Aliás, o presidente da junta sublinha ainda que, tendo em conta a função de reabilitação que o sistema judiciário deve ter, Teodósio Alcobia deve ser visto como um “exemplo” e o seu processo é “digno de nota”. Ainda assim, ressalva, “a homenagem em nada significa qualquer apoio a uma organização terrorista”.

O Chega, descontente com a deliberação, apresentou uma moção para “anulação da atribuição de medalha de condecoração a Teodósio Maria Alcobia” por considerar que alguém premiado desta forma passa “publicamente a ser uma referência social e patriótica” e que é “inadmissível que se condecore alguém condenado por terrorismo”.

“Em Portugal ou em qualquer outro país, nenhum ato ou exercício de mandato autárquico apaga a História, apaga as mortes provocadas, nenhuma proposta na Junta de Freguesia, limpa das suas mãos o sangue das suas vítimas ou minimiza a dor dos familiares dessas mesmas vítimas”, podia ler-se na proposta apresentada pelos dois representantes do Chega.
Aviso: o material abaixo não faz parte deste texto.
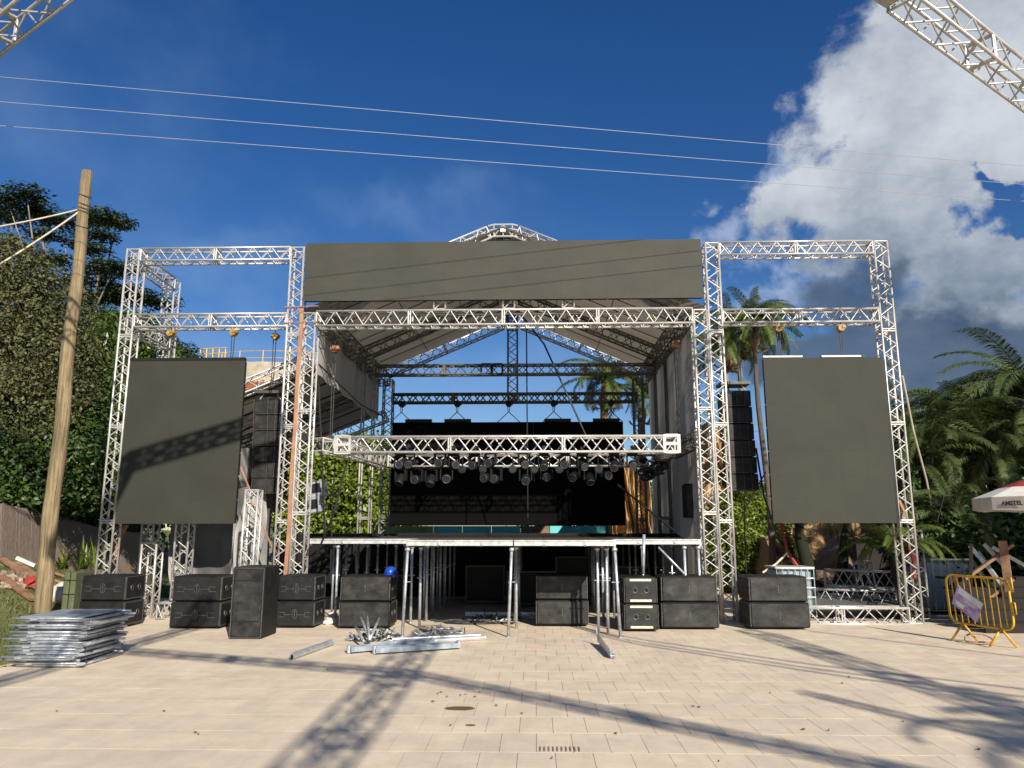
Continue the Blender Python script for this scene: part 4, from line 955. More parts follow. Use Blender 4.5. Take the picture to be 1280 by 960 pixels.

No mesmo documento a que o Observador teve acesso, o partido liderado por André Ventura reforçou ainda que nem Teodósio Maria Alcobia, nem a mulher, Helena Carmo, também condenada no mesmo processo, “mostraram sinais de arrependimento de todos os ataques terroristas e de todas as mortes que causaram”.

A moção mereceu os votos a favor do próprio partido, de PSD e CDS e os votos contra das restantes bancadas, PS, BE e PCP — que, neste órgão, são maioritárias. A proposta do Chega foi, portanto, chumbada. O PSD solicitou mesmo que a questão voltasse à comissão em que foi votada, uma intenção que não foi acompanhada pelo executivo da junta nem pelos restantes partidos de esquerda, que preferiram dar o assunto por encerrado — até porque, assim, a medalha será mesmo atribuída no próximo mês.

Ao Observador, Francisca Colaço, líder da bancada do PSD, assegura que o partido “votaria contra” e que “não concorda com a atribuição da medalha”. “O bem que possa ter feito, não apaga o que fez. Pagou o que tinha a pagar porque esteve preso, mas o PSD acha que não devia ser atribuída medalha”, realça a social-democrata.

Sem a possibilidade de a decisão ser revista e tendo em conta que nenhum dos partidos de esquerda o pretende, Teodósio Alcobia será mesmo condecorado com o grau de prata da medalha de mérito.

Antes de ter sido eleito para a junta de freguesia pelo Bloco de Esquerda, onde foi autarca de 2013 a 2021, Teodósio Maria Alcobia foi condenado, em primeira instância, a 15 anos e seis meses pelo crime de organização terrorista. Tal como a mulher, Helena Carmo, cumpriu pena de prisão efetiva e recusou-se a sair com base na amnistia que foi aprovada pela Assembleia da República.